▶ AVAILABLE DATA
# # #
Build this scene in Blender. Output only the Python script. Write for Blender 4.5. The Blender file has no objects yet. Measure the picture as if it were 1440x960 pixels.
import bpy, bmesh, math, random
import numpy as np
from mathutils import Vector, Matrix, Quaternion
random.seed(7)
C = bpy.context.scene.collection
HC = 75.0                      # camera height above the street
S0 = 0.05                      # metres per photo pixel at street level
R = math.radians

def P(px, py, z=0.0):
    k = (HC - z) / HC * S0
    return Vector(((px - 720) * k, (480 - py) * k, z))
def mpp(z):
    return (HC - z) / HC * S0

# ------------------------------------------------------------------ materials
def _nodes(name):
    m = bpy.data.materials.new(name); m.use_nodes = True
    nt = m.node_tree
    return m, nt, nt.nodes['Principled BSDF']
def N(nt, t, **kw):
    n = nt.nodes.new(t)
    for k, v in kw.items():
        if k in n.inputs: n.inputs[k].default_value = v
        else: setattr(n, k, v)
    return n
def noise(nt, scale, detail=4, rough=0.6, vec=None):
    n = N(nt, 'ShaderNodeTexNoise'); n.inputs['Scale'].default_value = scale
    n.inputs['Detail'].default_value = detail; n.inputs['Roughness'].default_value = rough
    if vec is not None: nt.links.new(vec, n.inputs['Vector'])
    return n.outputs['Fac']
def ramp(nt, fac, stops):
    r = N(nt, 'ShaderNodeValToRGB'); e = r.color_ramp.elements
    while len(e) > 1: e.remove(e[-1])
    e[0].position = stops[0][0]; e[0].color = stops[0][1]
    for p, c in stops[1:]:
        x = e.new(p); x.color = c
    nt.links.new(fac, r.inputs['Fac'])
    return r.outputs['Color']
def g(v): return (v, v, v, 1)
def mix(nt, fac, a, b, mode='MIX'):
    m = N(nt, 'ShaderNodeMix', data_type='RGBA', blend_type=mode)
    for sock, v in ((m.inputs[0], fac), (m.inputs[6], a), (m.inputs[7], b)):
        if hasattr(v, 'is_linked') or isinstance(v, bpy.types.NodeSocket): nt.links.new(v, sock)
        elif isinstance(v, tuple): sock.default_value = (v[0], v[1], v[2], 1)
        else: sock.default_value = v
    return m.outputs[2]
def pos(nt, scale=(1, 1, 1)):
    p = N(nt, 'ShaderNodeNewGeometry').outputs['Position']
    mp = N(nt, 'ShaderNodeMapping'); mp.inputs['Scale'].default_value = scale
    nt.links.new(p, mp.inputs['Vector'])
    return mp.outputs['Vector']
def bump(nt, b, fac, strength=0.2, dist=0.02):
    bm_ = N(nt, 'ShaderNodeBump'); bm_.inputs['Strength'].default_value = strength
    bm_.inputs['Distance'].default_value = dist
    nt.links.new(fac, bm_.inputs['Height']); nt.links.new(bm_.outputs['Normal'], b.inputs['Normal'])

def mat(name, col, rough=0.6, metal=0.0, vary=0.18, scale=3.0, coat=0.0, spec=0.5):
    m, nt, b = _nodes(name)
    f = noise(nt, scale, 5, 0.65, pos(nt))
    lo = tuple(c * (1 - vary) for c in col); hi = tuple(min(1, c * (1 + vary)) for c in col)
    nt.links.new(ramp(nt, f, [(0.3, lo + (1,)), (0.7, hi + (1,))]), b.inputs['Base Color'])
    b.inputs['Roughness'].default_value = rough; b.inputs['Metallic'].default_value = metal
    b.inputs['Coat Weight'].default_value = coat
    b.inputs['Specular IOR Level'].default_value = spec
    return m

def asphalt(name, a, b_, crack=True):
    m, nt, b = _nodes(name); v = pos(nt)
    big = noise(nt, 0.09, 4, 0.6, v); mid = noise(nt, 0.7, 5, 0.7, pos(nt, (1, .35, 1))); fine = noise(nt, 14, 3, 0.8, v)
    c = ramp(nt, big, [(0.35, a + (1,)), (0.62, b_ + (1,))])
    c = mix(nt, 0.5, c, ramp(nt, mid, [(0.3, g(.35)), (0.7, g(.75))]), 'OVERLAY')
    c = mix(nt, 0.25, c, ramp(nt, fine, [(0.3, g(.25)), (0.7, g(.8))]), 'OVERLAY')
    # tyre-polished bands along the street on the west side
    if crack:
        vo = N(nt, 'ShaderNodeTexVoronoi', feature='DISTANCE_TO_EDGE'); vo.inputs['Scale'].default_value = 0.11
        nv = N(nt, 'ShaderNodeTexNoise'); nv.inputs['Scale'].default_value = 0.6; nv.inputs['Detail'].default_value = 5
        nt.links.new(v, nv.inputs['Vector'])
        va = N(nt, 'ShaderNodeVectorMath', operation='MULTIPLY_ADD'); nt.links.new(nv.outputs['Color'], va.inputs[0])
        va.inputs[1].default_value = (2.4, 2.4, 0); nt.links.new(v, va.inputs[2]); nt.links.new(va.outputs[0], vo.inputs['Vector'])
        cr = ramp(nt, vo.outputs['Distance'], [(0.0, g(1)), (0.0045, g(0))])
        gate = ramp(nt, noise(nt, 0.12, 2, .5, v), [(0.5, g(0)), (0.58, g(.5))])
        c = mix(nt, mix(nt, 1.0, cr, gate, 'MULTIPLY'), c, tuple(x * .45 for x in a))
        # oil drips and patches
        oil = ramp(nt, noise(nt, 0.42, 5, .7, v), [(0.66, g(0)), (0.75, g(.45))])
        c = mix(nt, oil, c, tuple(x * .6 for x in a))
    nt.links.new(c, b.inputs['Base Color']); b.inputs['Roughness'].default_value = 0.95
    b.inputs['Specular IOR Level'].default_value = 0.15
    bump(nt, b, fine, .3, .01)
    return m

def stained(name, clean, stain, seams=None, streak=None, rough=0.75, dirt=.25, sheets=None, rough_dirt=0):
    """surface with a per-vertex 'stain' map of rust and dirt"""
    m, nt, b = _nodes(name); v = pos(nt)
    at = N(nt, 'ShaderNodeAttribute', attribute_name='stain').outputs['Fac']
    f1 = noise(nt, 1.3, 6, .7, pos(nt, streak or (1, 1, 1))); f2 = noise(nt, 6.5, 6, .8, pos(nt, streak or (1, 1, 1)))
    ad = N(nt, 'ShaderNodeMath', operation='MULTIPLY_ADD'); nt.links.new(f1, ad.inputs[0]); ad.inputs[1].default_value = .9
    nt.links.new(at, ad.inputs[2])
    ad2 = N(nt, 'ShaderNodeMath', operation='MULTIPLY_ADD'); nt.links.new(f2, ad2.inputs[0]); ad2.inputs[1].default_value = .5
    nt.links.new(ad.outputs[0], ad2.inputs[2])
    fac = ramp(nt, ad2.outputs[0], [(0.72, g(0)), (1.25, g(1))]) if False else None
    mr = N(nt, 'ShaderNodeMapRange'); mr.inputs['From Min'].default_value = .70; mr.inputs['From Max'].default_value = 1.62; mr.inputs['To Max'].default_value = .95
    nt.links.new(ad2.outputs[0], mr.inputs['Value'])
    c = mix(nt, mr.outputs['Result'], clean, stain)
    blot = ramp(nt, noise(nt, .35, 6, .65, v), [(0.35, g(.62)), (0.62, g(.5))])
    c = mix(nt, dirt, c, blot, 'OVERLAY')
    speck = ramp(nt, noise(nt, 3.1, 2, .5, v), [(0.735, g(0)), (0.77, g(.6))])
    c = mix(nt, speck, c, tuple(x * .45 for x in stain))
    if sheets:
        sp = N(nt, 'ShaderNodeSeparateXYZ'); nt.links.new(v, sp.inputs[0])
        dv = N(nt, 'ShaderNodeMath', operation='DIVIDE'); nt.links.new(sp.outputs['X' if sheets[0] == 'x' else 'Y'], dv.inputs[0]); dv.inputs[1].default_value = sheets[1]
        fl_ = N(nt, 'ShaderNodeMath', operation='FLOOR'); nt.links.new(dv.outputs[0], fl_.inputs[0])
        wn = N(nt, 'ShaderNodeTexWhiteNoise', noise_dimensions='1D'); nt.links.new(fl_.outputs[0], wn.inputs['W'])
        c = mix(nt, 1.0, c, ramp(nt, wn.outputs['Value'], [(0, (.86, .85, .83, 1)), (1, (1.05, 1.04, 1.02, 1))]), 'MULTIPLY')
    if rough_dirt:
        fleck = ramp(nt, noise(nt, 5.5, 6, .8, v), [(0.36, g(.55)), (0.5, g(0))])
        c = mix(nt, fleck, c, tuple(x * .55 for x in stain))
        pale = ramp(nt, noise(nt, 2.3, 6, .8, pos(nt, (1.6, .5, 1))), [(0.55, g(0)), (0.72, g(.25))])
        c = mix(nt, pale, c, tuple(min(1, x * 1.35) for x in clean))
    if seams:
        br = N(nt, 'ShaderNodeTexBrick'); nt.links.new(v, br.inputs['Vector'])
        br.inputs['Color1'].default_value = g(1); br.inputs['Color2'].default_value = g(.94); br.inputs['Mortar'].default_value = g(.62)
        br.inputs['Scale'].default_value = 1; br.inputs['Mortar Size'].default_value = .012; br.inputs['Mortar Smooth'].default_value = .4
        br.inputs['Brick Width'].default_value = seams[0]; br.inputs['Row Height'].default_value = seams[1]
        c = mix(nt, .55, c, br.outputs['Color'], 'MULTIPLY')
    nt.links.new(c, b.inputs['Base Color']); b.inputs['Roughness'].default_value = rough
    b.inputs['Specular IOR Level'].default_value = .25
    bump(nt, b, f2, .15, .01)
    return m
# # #
What you return should be the lines from the start of the data through the line with "return (HC - z) / HC * S0", quoted exactly and nothing more.

▶ PROBLEM SOLUTION
Build this scene in Blender. Output only the Python script. Write for Blender 4.5. The Blender file has no objects yet. Measure the picture as if it were 1440x960 pixels.
import bpy, bmesh, math, random
import numpy as np
from mathutils import Vector, Matrix, Quaternion
random.seed(7)
C = bpy.context.scene.collection
HC = 75.0                      # camera height above the street
S0 = 0.05                      # metres per photo pixel at street level
R = math.radians

def P(px, py, z=0.0):
    k = (HC - z) / HC * S0
    return Vector(((px - 720) * k, (480 - py) * k, z))
def mpp(z):
    return (HC - z) / HC * S0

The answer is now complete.